Sitting up in bed, she saw hanging in mid-air just outside the window a huge crimson lamp, circular in a blue darkness. Sleepily she cried her thanks and leaped awake to dwell with the strange spectacle, the gently startling picture, in its sudden huge nearness, of the loveliness of space. The little distant moon, enormous and rosy in blue mist, seemed to float in the blue as in blue water, seemed to have floated close in sheer unearthly kindliness, to comfort her thoughts, on this last day, with something new and strange.

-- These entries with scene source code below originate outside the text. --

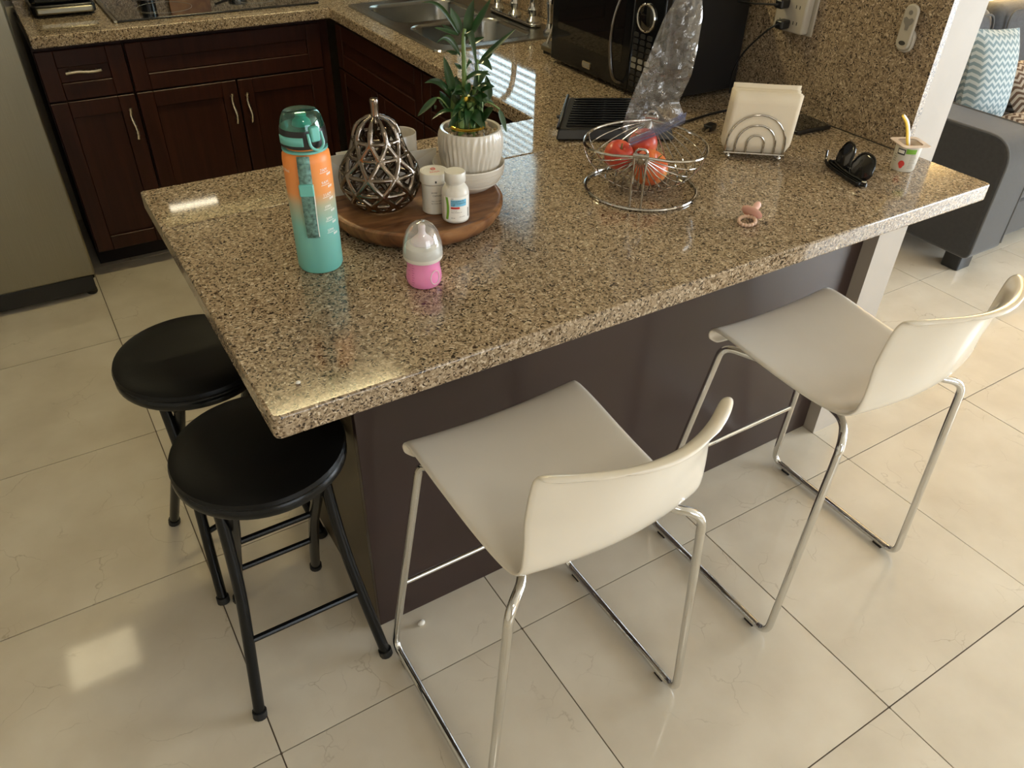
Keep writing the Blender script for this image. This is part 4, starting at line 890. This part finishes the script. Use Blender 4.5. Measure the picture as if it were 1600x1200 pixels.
# ------------------------------------------------------------------ sunglasses
sg = thing('sunglasses', 'black sunglasses lying upside down on the counter', 'sunglasses', (1.533, .712, ZT), R(70))
def brow(s): return Vector((s * .068, .010 * (1 - s * s) - .004, .007))
MB().tube([brow(-1 + 2 * k / 20) for k in range(21)], .0055, 8, flat=.7).build('brow_bar', M['blackgloss'], sg)
for s in (-1, 1):
    def lz(u, v, s=s):
        a = 2 * pi * u; ca, sa = cos(a), sin(a); rr = v
        x = s * .0355 + .034 * rr * ca * (abs(ca) ** -.25 if abs(ca) > .05 else 1) * (.90 if sa > 0 else 1.0)
        z = .033 + (.030 if sa > 0 else .027) * rr * sa
        return (x, .010 * (1 - (x / .068) ** 2) - .004 - .35 * (z - .007) + .003 * (1 - rr), z)
    MB().grid(lz, 32, 6, closed_u=True).build('lens', M['lens'], sg, smooth=80, solid=.0016)
    MB().tube([lz(k / 32, 1.0) for k in range(32)], .0024, 6, closed=True).build('lens_rim', M['blackgloss'], sg)
    y1 = .012 if s > 0 else .020
    MB().tube(catmull([brow(s) + Vector((-s * .002, .004, 0)), Vector((s * .064, y1, .008)), Vector((0, y1 + .004, .0075)), Vector((-s * .055, y1 + .002, .008)), Vector((-s * .074, y1 - .004, .016 if s < 0 else .009)), Vector((-s * .082, y1 - .008, .030 if s < 0 else .010))], 6), .0050, 8, flat=.45).build('temple', M['blackgloss'], sg)
MB().box(-.010, .010, -.006, .004, .010, .022).build('bridge', M['blackgloss'], sg, bevel=.003)
MB().box(-.069, -.064, -.004, .006, .0095, .0135).build('hinge_plate', M['nickel'], sg, bevel=.001)
# ------------------------------------------------------------------ pacifier
pa = thing('pacifier', 'dusty pink pacifier with beaded ring', 'pacifier', (1.147, .645, ZT), R(15))
PMt = Matrix.Translation((.006, .002, .0165)) @ Matrix.Rotation(R(62), 4, 'Y')
sh = MB().lathe([(.001, -.002), (.012, -.0015), (.0195, .0005), (.021, .003), (.0195, .0042), (.012, .002), (.001, .0015)], 36); sh.v = [tuple(PMt @ Vector((x * .86, y * 1.12, z))) for x, y, z in sh.v]; sh.build('shield', M['pinksil'], pa, smooth=60)
tt = MB().lathe([(.008, .001), (.0062, .004), (.0058, .012), (.0075, .020), (.0072, .026), (.0045, .030), (.001, .031)], 20); tt.v = [tuple(PMt @ Vector(q)) for q in tt.v]; tt.build('teat', M['pinksil'], pa, smooth=60)
rg = [Vector((-.014 + .0165 * cos(2 * pi * k / 16), -.002 + .0165 * sin(2 * pi * k / 16), .0045 + .006 * (cos(2 * pi * k / 16) + 1) * .5)) for k in range(16)]
mb = MB().tube(rg, .0028, 8, closed=True); rgo = mb.build('ring', M['peachsil'], pa)
for k in range(16): MB().sphere(rg[k], .0040, 10, 7).build('bead', M['peachsil'], rgo)
# ------------------------------------------------------------------ yogurt cup + spoon
yc = thing('yogurt_cup', 'small white yogurt cup with strawberry print near the counter end', 'yogurt cup', (1.686, .677, ZT), R(-150)); yc.scale = (1.12, 1.12, 1.12)
MB().lathe([(.018, 0), (.0225, .0006), (.0235, .003), (.0258, .050), (.0260, .056), (.0252, .0562), (.0248, .050), (.0242, .040), (.001, .0395)], 40).build('cup_body', M['white'], yc, smooth=50)
rim = MB(); oc = rrect(-.031, .031, -.031, .031, .008, 4); nn_ = len(oc)
ic = [(.0252 * cos(atan2(y, x)), .0252 * sin(atan2(y, x))) for x, y in oc]
rim.add([(x, y, z) for z in (.0558, .0572) for (x, y) in oc] + [(x, y, z) for z in (.0558, .0572) for (x, y) in ic],
        [(i, (i + 1) % nn_, nn_ + (i + 1) % nn_, nn_ + i) for i in range(nn_)] + [(nn_ + i, nn_ + (i + 1) % nn_, 3 * nn_ + (i + 1) % nn_, 3 * nn_ + i) for i in range(nn_)] + [(i, 2 * nn_ + i, 2 * nn_ + (i + 1) % nn_, (i + 1) % nn_) for i in range(nn_)])
rim.build('flange', pm('cream_flange', (.86, .70, .58), .4), yc, smooth=0, rot=(0, 0, R(35)))
MB().lathe([(.0245, .0440), (.012, .0450), (.001, .0450)], 30, cap=False).build('yogurt', M['peach'], yc)
def cpatch(a0, a1, z0, z1, n=10, off=.0003):
    rr = lambda z: .0235 + .0023 * (z - .003) / .047 + off
    return MB().grid(lambda u, w: (rr(z0 + (z1 - z0) * w) * cos(a0 + (a1 - a0) * u), rr(z0 + (z1 - z0) * w) * sin(a0 + (a1 - a0) * u), z0 + (z1 - z0) * w), n, 2)
lbp = cpatch(-.05, .75, .040, .050).build('green_print', M['greenp'], yc)
cpatch(-.75, -.10, .036, .048).build('black_print', M['ink'], yc); cpatch(-.68, -.17, .039, .046, off=.0006).build('white_print', M['inkw'], yc)
rr_ = lambda z: .0235 + .0023 * (z - .003) / .047 + .0004
MB().add([(rr_(z) * cos(a), rr_(z) * sin(a), z) for a, z in [(-.15 + .26 * sin(2 * pi * k / 16) * (1 if cos(2 * pi * k / 16) > -.3 else .7), .0165 + .0085 * cos(2 * pi * k / 16)) for k in range(16)]], [tuple(range(16))]).build('strawberry_print', M['red'], yc, smooth=0)
mb = MB()
for q in range(9): mb2 = cpatch(.38, .95 - .08 * (q % 3), .010 + q * .0034, .0108 + q * .0034, 6); mb.add(mb2.v, mb2.f)
for q in range(4): mb2 = cpatch(-1.05, -.70 - .06 * (q % 2), .020 + q * .0045, .0212 + q * .0045, 5); mb.add(mb2.v, mb2.f)
mb.build('text_print', M['inkg'], yc)
sn = thing('spoon', 'yellow and white plastic spoon standing in the yogurt cup', 'spoon', (1.686, .677, ZT)); sn.scale = (1.12, 1.12, 1.12)
sp_ = catmull([(-.004, -.002, .0435), (-.006, .004, .060), (-.008, .010, .080), (-.016, .014, .098), (-.030, .018, .112)], 7)
MB().tube(sp_, [.0030 + .0016 * sin(pi * i / (len(sp_) - 1)) for i in range(len(sp_))], 10, flat=.6).build('spoon_handle', M['yellow'], sn)
MB().tube([p + Vector((.0024, -.0012, .0010)) for p in sp_], [.0022 + .001 * sin(pi * i / (len(sp_) - 1)) for i in range(len(sp_))], 8, flat=.6).build('grip_back', M['inkw'], sn)
# crumbs
for x, y, z, s, lab in ((.395, .735, 0, .010, 'white pea-sized crumb on the floor by the peninsula'), (.165, .575, ZT, .004, 'tiny white crumb at the near corner of the counter')):
    tag(MB().sphere((0, 0, s * .7), s, 8, 6, (1, .8, .7)).build('crumb', M['white'], loc=(x, y, z)), lab, 'crumb')

# ================================================================== STOOLS
def white_stool(label, loc):
    t = thing('bar_stool', label, 'bar stool', loc, 0, 'white shell bar stools')
    prof_ = catmull([(.176, .600, 0), (.190, .609, 0), (.191, .627, 0), (.176, .638, 0), (.130, .638, 0), (.05, .630, 0), (-.05, .623, 0), (-.13, .624, 0), (-.188, .638, 0), (-.222, .672, 0), (-.240, .728, 0), (-.252, .786, 0), (-.262, .842, 0), (-.273, .879, 0), (-.290, .898, 0), (-.304, .900, 0)], 4)
    n = len(prof_)
    def width(v):
        keys = [(0, .180), (.06, .196), (.12, .199), (.3, .196), (.45, .188), (.56, .184), (.66, .182), (.78, .180), (.88, .176), (.95, .177), (.985, .173), (1, .160)]
        for (a, wa), (b_, wb_) in zip(keys, keys[1:]):
            if v <= b_: return wa + (wb_ - wa) * (v - a) / (b_ - a)
        return .16
    def fn(u, v):
        f_ = v * (n - 1); i = min(int(f_), n - 2); p = prof_[i].lerp(prof_[i + 1], f_ - i); s = 2 * u - 1
        back = max(0, min(1, (v - .50) / .22)); seat = 1 - back
        return (s * width(v), p.x + back * (.052 + .018 * max(0, (v - .7) / .3)) * s * s, p.y + seat * .012 * s * s - back * .016 * s ** 4 * max(0, (v - .85) / .15))
    MB().grid(fn, 19, 49).build('seat_shell', M['shell'], t, smooth=80, solid=.008, subs=1)
    for s in (-1, 1):
        path = [(s * .13, .06, .609), (s * .178, .160, .611), (s * .245, .220, .013), (s * .245, -.216, .013), (s * .204, -.206, .600), (s * .150, -.165, .609), (s * .120, -.06, .607)]
        MB().tube(fillet(path, [0, .03, .035, .035, .036, .03, 0], 7), .0088, 12).build('side_frame', M['chrome'], t)
        for y in (.165, -.165): MB().box(s * .245 - .007, s * .245 + .007, y - .014, y + .014, 0, .010).build('glide', M['rubber'], t, bevel=.002)
    MB().tube([(-.2185, .196, .245), (.2185, .196, .245)], .0062, 12).build('foot_rest', M['chrome'], t)
    for y in (.06, -.06): MB().tube([(-.13, y, .608), (.13, y, .608)], .007, 10).build('seat_rail', M['chrome'], t)
    return t
white_stool('white shell bar stool with chrome sled legs, nearest the viewer', (.560, .492, 0))
white_stool('white shell bar stool beside the white post', (1.340, .492, 0))
def black_stool(label, loc, rz):
    t = thing('folding_stool', label, 'stool', loc, rz, 'black folding stools')
    MB().lathe([(.150, .566), (.163, .567), (.1665, .572), (.1665, .584), (.163, .589)], 56).build('seat_rim', M['blackpaint'], t)
    MB().lathe([(.155, .5892), (.164, .590), (.167, .596), (.164, .604), (.150, .6095), (.11, .612), (.05, .613), (.001, .613)], 56).build('seat_cushion', M['vinyl'], t)
    for s in (-1, 1):
        A = catmull([(s * .150, -.158, .004), (s * .134, -.125, .13), (s * .115, -.088, .29), (s * .107, -.058, .42), (s * .104, -.030, .566)], 6)
        o = MB().tube(A, .0122, 12).build('front_leg', M['blackpaint'], t)
        MB().tube([A[0] + Vector((0, 0, -.004)), A[1]], .0155, 12).build('rubber_foot', M['rubber'], o)
        Bp = catmull([(s * .100, .172, .004), (s * .094, .120, .13), (s * .088, .045, .30), (s * .086, -.03, .44), (s * .086, -.085, .566)], 6)
        o = MB().tube(Bp, .0122, 12).build('rear_leg', M['blackpaint'], t)
        MB().tube([Bp[0] + Vector((0, 0, -.004)), Bp[1]], .0155, 12).build('rubber_foot', M['rubber'], o)
    MB().tube([(-.126, -.110, .195), (.126, -.110, .195)], .0072, 10).build('front_bar', M['blackpaint'], t)
    MB().tube([(-.092, .094, .19), (.092, .094, .19)], .0072, 10).build('rear_bar', M['blackpaint'], t)
    MB().tube([(-.088, .02, .35), (.088, .02, .35)], .0072, 10).build('upper_bar', M['blackpaint'], t)
    MB().box(-.11, .11, -.10, -.07, .548, .5655).box(-.11, .11, -.045, -.015, .548, .5655).build('seat_bracket', M['blackpaint'], t, smooth=0, bevel=.002)
    return t
black_stool('black padded folding stool under the near corner of the counter', (.138, .862, 0), 0)
black_stool('black padded folding stool further back, half under the counter end', (.104, 1.240, 0), R(16))

# ================================================================== SOFA
so = thing('sofa', 'dark grey fabric sofa beyond the partition wall', 'sofa', (3.15, 1.12, 0))
def armp():
    return [(p.x, p.y) for p in fillet([(0, .09, 0), (.85, .09, 0), (.85, .60, 0), (0, .60, 0)], [.03, .02, .06, .11], 8, closed=True)]
MY = lambda x0: Matrix(((0, 0, 1, x0), (1, 0, 0, 0), (0, 1, 0, 0), (0, 0, 0, 1)))
for x0 in (0, 1.60):
    am = MB().prism(armp(), 0, .24, MY(x0)).build('arm', M['fabric'], so, bevel=.03, seg=4, smooth=50)
    for xx in (.012, .228): MB().tube([Vector((x0 + xx, p[0], p[1])) + Vector((0, -.001 if p[0] < .1 else 0, 0)) for p in fillet([(.002, .12, 0), (.002, .598, 0), (.80, .598, 0)], [0, .11, 0], 8)], .006, 8).build('arm_piping', M['piping'], am)
MB().box(.242, 1.598, .05, .84, .09, .28).build('base', M['fabric'], so, bevel=.02, seg=3)
for k in range(2):
    x0 = .245 + k * .678
    MB().box(x0, x0 + .672, .015, .64, .285, .44).build('seat_cushion', M['fabric'], so, bevel=.045, seg=4)
    bk = MB().box(x0 + .006, x0 + .666, .58, .80, .445, .88).build('back_cushion', M['fabric2'], so, bevel=.085, seg=5, rot=(R(-6), 0, 0), loc=(0, .05, .06))
    MB().tube(fillet([(x0 + .06, .575, .47), (x0 + .61, .575, .47), (x0 + .61, .575, .85), (x0 + .06, .575, .85)], .06, 6, closed=True), .005, 8, closed=True).build('cushion_piping', M['piping'], bk)
MB().box(.242, 1.598, .80, .90, .09, .70).build('back_frame', M['fabric'], so, bevel=.03, seg=3)
for x in (.06, 1.68):
    for y in (.05, .78): MB().prism(rrect(x, x + .10, y, y + .08, .01), 0, .0895).build('leg', M['black'], so, bevel=.004)
def pillow(lab, mat, loc, rot, w, h):
    t = thing('throw_pillow', lab, 'pillow', loc, 0, 'chevron pillows on the sofa')
    mb = MB()
    for s in (1, -1):
        def fn(u, v, s=s):
            a, b_ = 2 * u - 1, 2 * v - 1; e = (1 - abs(a) ** 2.6) * (1 - abs(b_) ** 2.6)
            k = 1 - .06 * (1 - abs(a) * abs(b_)) * (abs(a) ** 3 + abs(b_) ** 3) / 2
            return (a * w * .5 * k, s * .075 * e ** .55, b_ * h * .5 * k)
        mb.grid(fn, 17, 17)
    mb.build('cover', mat, t, smooth=80, rot=rot)
pillow('pale blue and white chevron pillow standing against the sofa arm', M['blue_chev'], (3.575, 1.535, .668), (R(-12), R(4), R(-4)), .30, .42)
pillow('brown and cream chevron pillow lying on the sofa seat', M['brown_chev'], (3.98, 1.50, .575), (R(-50), 0, R(-8)), .40, .34)
pillow('small brown chevron pillow in front of the pale blue one', M['brown_chev'], (3.545, 1.30, .520), (R(-82), R(0), R(-12)), .24, .18)
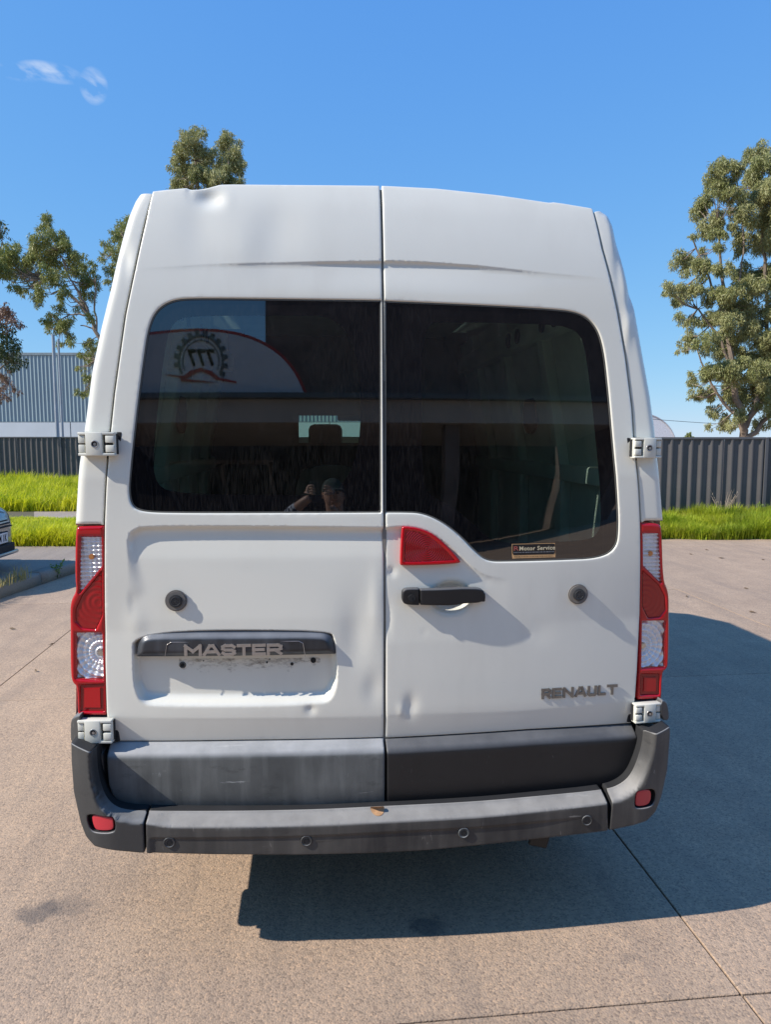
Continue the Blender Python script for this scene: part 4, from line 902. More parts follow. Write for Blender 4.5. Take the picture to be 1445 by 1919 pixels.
def blades(name, pts, h0, h1, mat, w=0.012, lean=0.5, kind='stuff', parent=None):
    n = len(pts); pts = np.asarray(pts); h = rng.uniform(h0, h1, n) * np.array([1.0 + 0.55 * mn.noise(Vector((p[0] * 1.3, p[1] * 1.3, 2.2))) + 0.35 * mn.noise(Vector((p[0] * 5, p[1] * 5, 7.7))) for p in pts]); a = rng.uniform(0, 2 * np.pi, n); l = rng.uniform(0.1, lean, n) * h; ww = w * rng.uniform(0.6, 1.4, n)
    dx, dy = np.cos(a), np.sin(a); tx, ty = -dy, dx
    # width axis mixed with view axis so blades read from any side
    V = np.zeros((n, 5, 3))
    for k, (t, wd) in enumerate(((0, 1), (0, -1), (0.55, .8), (0.55, -.8), (1, 0))):
        bend = t ** 2 * l; V[:, k, 0] = pts[:, 0] + dx * bend + tx * wd * ww / 2; V[:, k, 1] = pts[:, 1] + dy * bend + ty * wd * ww / 2; V[:, k, 2] = pts[:, 2] + h * t * (1 - 0.15 * t * (l / h))
    base = np.arange(n)[:, None] * 5; F = np.concatenate([base + [0, 1, 3], base + [0, 3, 2], base + [2, 3, 4]], 0)
    o = link(name, mesh_np(name, V.reshape(-1, 3), F), mat, parent); return o
def scatter(n, pxr, dr, z, cond=None, patch=2.0):
    out = []
    while len(out) < n:
        px = rng.uniform(*pxr); d = math.sqrt(rng.uniform(dr[0] ** 2, dr[1] ** 2)); p = at(px, 900, d)
        if cond and not cond(p, px, d): continue
        if mn.noise(Vector((p.x * 1.7, p.y * 1.7, 9.1))) < rng.uniform(-0.75, 0.05): continue
        out.append((p.x, p.y, z))
    return np.array(out)
def nz2(p, s): return mn.noise(Vector((p.x * s, p.y * s, 3.3)))
# left: near bank of grass beyond the pad and taller grass against the fence, a footpath between them
condA = lambda p, px, d: not (px > 55 + 14 * math.sin(d) and 14.2 < d < 15.9)
gl = scatter(30000, (-70, 190), (10.6, 14.1), 0.12, lambda p, px, d: condA(p, px, d) and d > 10.6 + 0.25 * nz2(p, 2))
dl_ = np.array([(Vector(p) - CAMLOC).dot(Vector((math.sin(YAW), math.cos(YAW), 0))) for p in gl]); o1 = blades('grass', gl, 0.12, 0.30, MAT['grassL'], 0.018, 1.1); gl_v = np.empty(len(o1.data.vertices) * 3, np.float32); o1.data.vertices.foreach_get('co', gl_v); gl_v = gl_v.reshape(-1, 5, 3); gl_v[:, :, 2] = 0.12 + (gl_v[:, :, 2] - 0.12) * np.interp(dl_, [10.6, 12.0, 14.0], [1.0, 0.8, 0.4])[:, None]; o1.data.vertices.foreach_set('co', gl_v.ravel()); tag(o1, 'bright lush grass on the near verge between the dark car and the footpath', 'grass', kind='stuff')
gl2 = scatter(30000, (-70, 200), (15.7, 24.8), 0.10)
o2 = blades('grass', gl2, 0.26, 0.52, MAT['grassL'], 0.026, 0.8); tag(o2, 'taller bright grass growing up against the far grey fence at left', 'grass', kind='stuff')
gr_ = scatter(42000, (1130, 1520), (12.25, 14.3), 0.0, lambda p, px, d: d > 12.3 + 0.25 * nz2(p, 1.5))
ed = np.array([(Vector(p) - CAMLOC).dot(Vector((math.sin(YAW), math.cos(YAW), 0))) for p in gr_])
o3 = blades('grass', gr_[ed < 12.8], 0.16, 0.34, MAT['grassR'], 0.014, 0.9); tag(o3, 'low front fringe of green grass along the concrete at right', 'grass', kind='stuff')
o4 = blades('grass', gr_[ed >= 12.8], 0.24, 0.42, MAT['grassR'], 0.016, 0.7); tag(o4, 'green grass strip standing against the near grey fence at right', 'grass', kind='stuff')
def strip(name, px0, px1, d0_, d1_, z, mat):
    q = [at(px0, 900, d0_), at(px1, 900, d0_), at(px1, 900, d1_), at(px0, 900, d1_)]; tag(link(name, mesh_np(name, [(p.x, p.y, z) for p in q], [(0, 1, 2, 3)]), mat), kind='structure')
strip('verge_soil', -400, 60, 10.7, 25.5, 0.146, MAT['soil']); strip('verge_soil', 60, 500, 10.7, 14.2, 0.146, MAT['soil']); strip('verge_soil', 60, 500, 15.9, 25.5, 0.146, MAT['soil'])
strip('verge_soil', 900, 1900, 12.4, 14.6, 0.006, MAT['soil'])
strip('footpath', 60, 500, 14.2, 15.9, 0.150, MAT['pad'])

# ------------------------------------------------ fences
MAT['fence'] = simple('charcoal_fence_steel', (0.098, 0.090, 0.088), 0.45, 0.0, 0.08, 3)
MAT['fence_post'] = simple('charcoal_post_steel', (0.095, 0.094, 0.098), 0.45, 0.0, 0.08, 3)
sheet_cache = {}
def fence(px_post, d, z0, z1, bays_l, bays_r, bay, pitch, label):
    hf = Vector((cr.x, cr.y, 0)).normalized(); o0 = at(px_post, 825, d); o0.z = 0; rot = math.atan2(hf.y, hf.x)
    f = empty('metal_fence', o0, rot, label=label, cat='fence')
    nr = 4; sw = (bay - 0.06) / 3; pitch_ = sw / nr
    prof = []
    for i in range(nr):
        x = i * pitch_; prof += [(x, 0.0), (x + pitch_ * 0.56, 0.0), (x + pitch_ * 0.66, -0.034), (x + pitch_ * 0.90, -0.034)]
    prof.append((sw, 0.0))
    V = [(x, y, z) for (x, y) in prof for z in (z0 + 0.03, z1 - 0.03)]; F = [(2 * i, 2 * i + 2, 2 * i + 3, 2 * i + 1) for i in range(len(prof) - 1)]
    sm = mesh_np('fence_sheet', V, F); sm.materials.append(MAT['fence'])
    pm = MB(); pm.box((0, -0.012, (z0 + z1) / 2), (0.062, 0.075, z1 - z0), 0.004); pmo = pm.build('post', MAT['fence_post'], f); pmesh = pmo.data; pmo.location = (bays_l * bay * -1, 0, 0)
    rm = MB(); rm.box((bay / 2, -0.012, z1 - 0.02), (bay - 0.064, 0.055, 0.045), 0.004); rm.box((bay / 2, -0.012, z0 + 0.05), (bay - 0.064, 0.055, 0.045), 0.004); rms = rm.build_split('rail', MAT['fence_post'], f); rmesh = [q.data for q in rms]
    for q in rms: q.location = (bays_l * bay * -1, 0, 0)
    for b_ in range(-bays_l, bays_r):
        if b_ > -bays_l:
            for (nm, me_) in (('post', pmesh), ('rail', rmesh[0]), ('rail', rmesh[1])): c = bpy.data.objects.new(nm, me_); COL.objects.link(c); c.parent = f; c.location = (b_ * bay, 0, 0)
        for k in range(3):
            c = bpy.data.objects.new('fence_sheet', sm); COL.objects.link(c); c.parent = f; c.location = (b_ * bay + 0.03 + k * sw, 0.004 if k % 2 else 0.0, 0)
    c = bpy.data.objects.new('post', pmesh); COL.objects.link(c); c.parent = f; c.location = (bays_r * bay, 0, 0)
    return f
fence(113, 25.5, -0.05, 1.83, 2, 3, 2.36, 0.19, 'further charcoal ribbed metal fence behind the tall grass at left')
fence(1437, 14.5, -0.02, 1.775, 3, 2, 2.50, 0.20, 'nearer charcoal ribbed metal fence behind the green verge at right')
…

Richardson struggled to get Oberland published. She had become frustrated with the poor sales and lack of promotion by Duckworth, which had published the first eight books in Pilgrimage, and H. G. Wells encouraged her to think that she would do better with other firms. After wasting nearly six months on unsuccessful approaches to three other publishers, she ended up settling for Duckworth’s offer, which was worse than anything she’d taken before: instead of giving £10, half of their previous price, they gave her a royalty of 7.5% of sales. Knopf, her U.S. publisher, was only slightly more generous at 10% royalty. Duckworth sold under 300 copies; Knopf less than 500.
The U.K. reviews were few and negative. In the U.S., Earl Aldrich dismissed it in The Saturday Review: “Oberland, vivid though it be, is after all only a very limited travel book — the thing that a female author might send in sections to a friend, and later publish because he public wanted some personal impressions.” The New York Times gave the book first place in a full-page review of new fiction, gushing that, “It is scarcely possible to say enough in praise of a book of such rare, such quietly dazzling beauty.” Unfortunately, next to the review, they also printed a photograph of an American author, also named Dorothy Richardson. This mistake would be repeated several times during Dorothy (M.) Richardson’s life, and it always drove her nuts. “I shall write advertising,” she wrote in frustration the first time it happened. And in The New York Post, Conrad Aiken made the generous prediction that Richardson was entitled to “as precise and permanent a place in the history of literature as it is ever possible to predict for a living author.”
The book was even short-listed for the Prix Femina Anglais, although it lost to H. M. Tomlinson’s Gallion’s Reach. Richardson herself admitted that the book was “slight.” Writing to her friend, the novelist E. B. C. Jones, she explained that, “It is due partly to the need to condense that grows with each vol. & partly on M’s becoming more out-turned really living, partic. for this year or so, much more on the surface than she did.” “Each episode could have filled a single volume in the old wudgy manner — but I should have been in my grave before M’s fortnight was at an end & there are things calling ahead.” And years later, the novelist Eva Tucker, who was otherwise a tremendous advocate for Richardson’s work, told an interviewer that Oberland “doesn’t quite hang together for me as part of the series. It seems a bit out of step of out of place in Pilgrimage as a whole.”